INSTRUCTIONS TO FOLLOW => Copy every line of the data exactly, leaving nothing out.

DATASET CONTENT =>
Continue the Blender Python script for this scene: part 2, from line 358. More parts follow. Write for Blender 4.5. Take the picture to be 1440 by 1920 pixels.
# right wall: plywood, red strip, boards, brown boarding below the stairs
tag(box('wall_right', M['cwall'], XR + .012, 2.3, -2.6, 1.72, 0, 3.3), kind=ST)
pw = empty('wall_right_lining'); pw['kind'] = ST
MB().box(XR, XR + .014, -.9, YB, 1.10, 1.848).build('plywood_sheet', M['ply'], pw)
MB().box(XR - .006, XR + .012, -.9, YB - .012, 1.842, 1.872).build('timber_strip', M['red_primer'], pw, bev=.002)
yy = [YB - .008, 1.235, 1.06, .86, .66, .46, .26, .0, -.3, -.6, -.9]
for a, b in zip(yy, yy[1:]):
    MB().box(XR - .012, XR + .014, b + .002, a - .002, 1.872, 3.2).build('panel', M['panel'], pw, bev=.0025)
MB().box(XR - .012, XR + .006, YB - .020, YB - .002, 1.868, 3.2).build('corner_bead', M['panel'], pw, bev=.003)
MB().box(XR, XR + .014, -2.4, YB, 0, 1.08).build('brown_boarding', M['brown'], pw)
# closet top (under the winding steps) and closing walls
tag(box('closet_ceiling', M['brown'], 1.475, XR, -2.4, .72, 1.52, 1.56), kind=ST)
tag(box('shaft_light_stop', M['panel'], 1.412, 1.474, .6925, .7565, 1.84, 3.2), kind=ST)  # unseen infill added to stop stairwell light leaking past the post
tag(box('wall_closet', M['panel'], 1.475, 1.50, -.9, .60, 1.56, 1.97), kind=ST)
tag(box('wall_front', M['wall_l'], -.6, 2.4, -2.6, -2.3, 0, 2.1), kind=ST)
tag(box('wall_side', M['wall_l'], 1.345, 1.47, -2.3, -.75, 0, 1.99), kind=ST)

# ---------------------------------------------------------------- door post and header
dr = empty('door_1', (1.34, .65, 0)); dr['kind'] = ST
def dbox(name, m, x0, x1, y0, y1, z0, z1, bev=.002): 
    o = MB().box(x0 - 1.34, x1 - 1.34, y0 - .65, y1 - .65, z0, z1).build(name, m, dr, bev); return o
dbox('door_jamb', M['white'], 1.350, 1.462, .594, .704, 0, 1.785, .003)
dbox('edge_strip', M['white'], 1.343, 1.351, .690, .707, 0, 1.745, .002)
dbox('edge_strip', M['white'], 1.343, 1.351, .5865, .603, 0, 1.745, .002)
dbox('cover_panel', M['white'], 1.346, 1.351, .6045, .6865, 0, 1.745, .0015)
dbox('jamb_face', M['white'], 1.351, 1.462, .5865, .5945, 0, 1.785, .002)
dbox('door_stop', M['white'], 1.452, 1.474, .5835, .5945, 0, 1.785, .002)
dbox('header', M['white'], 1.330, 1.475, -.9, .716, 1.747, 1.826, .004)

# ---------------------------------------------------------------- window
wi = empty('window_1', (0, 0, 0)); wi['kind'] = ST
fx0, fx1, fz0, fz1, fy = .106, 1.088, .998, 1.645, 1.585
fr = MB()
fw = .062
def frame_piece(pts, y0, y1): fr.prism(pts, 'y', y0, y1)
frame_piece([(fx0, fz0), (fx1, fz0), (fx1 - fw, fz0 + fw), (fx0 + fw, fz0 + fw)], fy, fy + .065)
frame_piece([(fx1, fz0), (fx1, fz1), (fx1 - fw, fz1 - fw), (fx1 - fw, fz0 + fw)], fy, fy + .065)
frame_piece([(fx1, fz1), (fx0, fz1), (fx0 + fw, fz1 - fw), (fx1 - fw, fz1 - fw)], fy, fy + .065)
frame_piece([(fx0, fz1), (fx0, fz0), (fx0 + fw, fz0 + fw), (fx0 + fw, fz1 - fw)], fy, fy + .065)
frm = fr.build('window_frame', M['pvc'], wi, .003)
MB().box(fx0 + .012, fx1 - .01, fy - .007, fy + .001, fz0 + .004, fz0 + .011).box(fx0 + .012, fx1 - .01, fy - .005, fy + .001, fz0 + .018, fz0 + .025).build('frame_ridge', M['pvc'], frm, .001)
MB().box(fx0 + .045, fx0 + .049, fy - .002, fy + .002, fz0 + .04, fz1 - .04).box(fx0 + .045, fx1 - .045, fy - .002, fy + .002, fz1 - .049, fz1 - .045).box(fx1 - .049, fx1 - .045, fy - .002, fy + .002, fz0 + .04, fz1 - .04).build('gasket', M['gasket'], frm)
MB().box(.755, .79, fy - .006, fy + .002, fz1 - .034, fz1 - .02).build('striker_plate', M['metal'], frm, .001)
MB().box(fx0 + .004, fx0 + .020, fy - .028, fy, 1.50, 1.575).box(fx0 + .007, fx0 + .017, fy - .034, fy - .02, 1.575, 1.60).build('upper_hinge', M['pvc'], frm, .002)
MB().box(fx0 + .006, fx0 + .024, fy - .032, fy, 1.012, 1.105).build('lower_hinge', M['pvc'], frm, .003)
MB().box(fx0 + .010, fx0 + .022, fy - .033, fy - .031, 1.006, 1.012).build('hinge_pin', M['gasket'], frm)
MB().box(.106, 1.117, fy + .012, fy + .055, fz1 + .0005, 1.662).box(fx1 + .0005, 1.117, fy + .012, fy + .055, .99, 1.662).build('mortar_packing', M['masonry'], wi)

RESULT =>
Continue the Blender Python script for this scene: part 2, from line 358. More parts follow. Write for Blender 4.5. Take the picture to be 1440 by 1920 pixels.
# right wall: plywood, red strip, boards, brown boarding below the stairs
tag(box('wall_right', M['cwall'], XR + .012, 2.3, -2.6, 1.72, 0, 3.3), kind=ST)
pw = empty('wall_right_lining'); pw['kind'] = ST
MB().box(XR, XR + .014, -.9, YB, 1.10, 1.848).build('plywood_sheet', M['ply'], pw)
MB().box(XR - .006, XR + .012, -.9, YB - .012, 1.842, 1.872).build('timber_strip', M['red_primer'], pw, bev=.002)
yy = [YB - .008, 1.235, 1.06, .86, .66, .46, .26, .0, -.3, -.6, -.9]
for a, b in zip(yy, yy[1:]):
    MB().box(XR - .012, XR + .014, b + .002, a - .002, 1.872, 3.2).build('panel', M['panel'], pw, bev=.0025)
MB().box(XR - .012, XR + .006, YB - .020, YB - .002, 1.868, 3.2).build('corner_bead', M['panel'], pw, bev=.003)
MB().box(XR, XR + .014, -2.4, YB, 0, 1.08).build('brown_boarding', M['brown'], pw)
# closet top (under the winding steps) and closing walls
tag(box('closet_ceiling', M['brown'], 1.475, XR, -2.4, .72, 1.52, 1.56), kind=ST)
tag(box('shaft_light_stop', M['panel'], 1.412, 1.474, .6925, .7565, 1.84, 3.2), kind=ST)  # unseen infill added to stop stairwell light leaking past the post
tag(box('wall_closet', M['panel'], 1.475, 1.50, -.9, .60, 1.56, 1.97), kind=ST)
tag(box('wall_front', M['wall_l'], -.6, 2.4, -2.6, -2.3, 0, 2.1), kind=ST)
tag(box('wall_side', M['wall_l'], 1.345, 1.47, -2.3, -.75, 0, 1.99), kind=ST)

# ---------------------------------------------------------------- door post and header
dr = empty('door_1', (1.34, .65, 0)); dr['kind'] = ST
def dbox(name, m, x0, x1, y0, y1, z0, z1, bev=.002): 
    o = MB().box(x0 - 1.34, x1 - 1.34, y0 - .65, y1 - .65, z0, z1).build(name, m, dr, bev); return o
dbox('door_jamb', M['white'], 1.350, 1.462, .594, .704, 0, 1.785, .003)
dbox('edge_strip', M['white'], 1.343, 1.351, .690, .707, 0, 1.745, .002)
dbox('edge_strip', M['white'], 1.343, 1.351, .5865, .603, 0, 1.745, .002)
dbox('cover_panel', M['white'], 1.346, 1.351, .6045, .6865, 0, 1.745, .0015)
dbox('jamb_face', M['white'], 1.351, 1.462, .5865, .5945, 0, 1.785, .002)
dbox('door_stop', M['white'], 1.452, 1.474, .5835, .5945, 0, 1.785, .002)
dbox('header', M['white'], 1.330, 1.475, -.9, .716, 1.747, 1.826, .004)

# ---------------------------------------------------------------- window
wi = empty('window_1', (0, 0, 0)); wi['kind'] = ST
fx0, fx1, fz0, fz1, fy = .106, 1.088, .998, 1.645, 1.585
fr = MB()
fw = .062
def frame_piece(pts, y0, y1): fr.prism(pts, 'y', y0, y1)
frame_piece([(fx0, fz0), (fx1, fz0), (fx1 - fw, fz0 + fw), (fx0 + fw, fz0 + fw)], fy, fy + .065)
frame_piece([(fx1, fz0), (fx1, fz1), (fx1 - fw, fz1 - fw), (fx1 - fw, fz0 + fw)], fy, fy + .065)
frame_piece([(fx1, fz1), (fx0, fz1), (fx0 + fw, fz1 - fw), (fx1 - fw, fz1 - fw)], fy, fy + .065)
frame_piece([(fx0, fz1), (fx0, fz0), (fx0 + fw, fz0 + fw), (fx0 + fw, fz1 - fw)], fy, fy + .065)
frm = fr.build('window_frame', M['pvc'], wi, .003)
MB().box(fx0 + .012, fx1 - .01, fy - .007, fy + .001, fz0 + .004, fz0 + .011).box(fx0 + .012, fx1 - .01, fy - .005, fy + .001, fz0 + .018, fz0 + .025).build('frame_ridge', M['pvc'], frm, .001)
MB().box(fx0 + .045, fx0 + .049, fy - .002, fy + .002, fz0 + .04, fz1 - .04).box(fx0 + .045, fx1 - .045, fy - .002, fy + .002, fz1 - .049, fz1 - .045).box(fx1 - .049, fx1 - .045, fy - .002, fy + .002, fz0 + .04, fz1 - .04).build('gasket', M['gasket'], frm)
MB().box(.755, .79, fy - .006, fy + .002, fz1 - .034, fz1 - .02).build('striker_plate', M['metal'], frm, .001)
MB().box(fx0 + .004, fx0 + .020, fy - .028, fy, 1.50, 1.575).box(fx0 + .007, fx0 + .017, fy - .034, fy - .02, 1.575, 1.60).build('upper_hinge', M['pvc'], frm, .002)
MB().box(fx0 + .006, fx0 + .024, fy - .032, fy, 1.012, 1.105).build('lower_hinge', M['pvc'], frm, .003)
MB().box(fx0 + .010, fx0 + .022, fy - .033, fy - .031, 1.006, 1.012).build('hinge_pin', M['gasket'], frm)
MB().box(.106, 1.117, fy + .012, fy + .055, fz1 + .0005, 1.662).box(fx1 + .0005, 1.117, fy + .012, fy + .055, .99, 1.662).build('mortar_packing', M['masonry'], wi)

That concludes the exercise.